The Three Reasons I’m Marching—And You Should Too

“Yes this is real life, this is really happening,” said Alec Baldwin as Donald Trump on Saturday Night Live.  Pretty much sums up how me, and if recent polls are to be believed, 60% of the rest of the country feel.  But guess what folks Alec is right.  Donald Trump will be our next president.  And because that is a fact it’s time to get over our collective pity party and do what we can to express to our next commander in chief how important our priorities as working mothers are to us.  It’s time for us to march like it’s 1969.

Don’t march to be disrespectful.  Don’t march just because you are a Democrat or a moderate Republican.  March because we working mothers need to encourage him to give us more Ivanka and the paid maternity leave she rolled out for him and less pussy grabbing.   March because he should be reminded just how powerful that particular body part can be.  We working moms have a dozen compelling reasons to march.  But I can boil my motivations down to three.  That’s it.  That is all I need.

#1.  My Sons (and your sons, your nephews, your friend’s sons, little boys walking down the street).  I want to march because above all I want to leave this planet a better place than when I arrived here in 1974.  That means this next generation has to see us being brave and standing up for our ideals so they too can be brave when their turn comes.  I especially want my two sons, and all of your sons, to see that it is important for women to be strong and loud and demanding.  Of course we need to teach our girls the same but let’s raise our boys to support them.  Let’s teach our sons to be the two students who stopped the rape at Stanford instead of the rapist who thought he could get away with victimizing an unconscious woman.  Our sons need to know that it is never okay to boast of sexually assaulting a woman.  Pussies aren’t for unwanted grabbing.  And the idea of anyone doing such a thing should revolt them.  Women should be listened to and not mansplained over.  Women are to be loved and respected.  And if every little boy out there learned these lessons we’d literally change the world.

#2.  My mom (and your mom, your grandmother, your mother-in-law, your mother figure).  My mom was a hippie.  And not the fun loving pot smoking kind but rather she was of the overthrow the US government, organize a proletariat revolution variety.  Her life of protest started when she wore pants to her classes at the University of Massachusetts at a time when the dress code dictated that women had to wear skirts, and it just snowballed from there.  My grandmother had to go work in a factory at age thirteen after her father passed away.  Her whole life he had promised her that he would send her to college even though this was pretty unheard of to send a girl to college at that time.  But life happens and it was not meant to be, although she was one of the smartest, toughest chicks I’ve ever known.  These are my stories but I know that you have your own.  Women who never had the chance, or demanded that they be given their due, women who put themselves on the line for our generation.  I am marching for them.

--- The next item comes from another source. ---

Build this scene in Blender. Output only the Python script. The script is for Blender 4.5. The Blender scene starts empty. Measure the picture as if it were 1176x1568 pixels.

#3 Me (you, us).  I’m marching because I respect myself.  I’m marching because I respect you.  I’ve worked too damned hard to let a president normalize the basest actions of every misogynist in this country.  I’m marching because I am rejecting every manager, co-worker, or male buddy who has crossed the line and made me weigh the risks of raising my hand and being viewed as “that girl.”  Locker room talk is not an excuse, it is a lie.   It’s not about being politically correct.  It’s about knowing our worth as women.  It’s about expecting equality in the hopes that someday we won’t have to demand.  Someday we won’t have to march.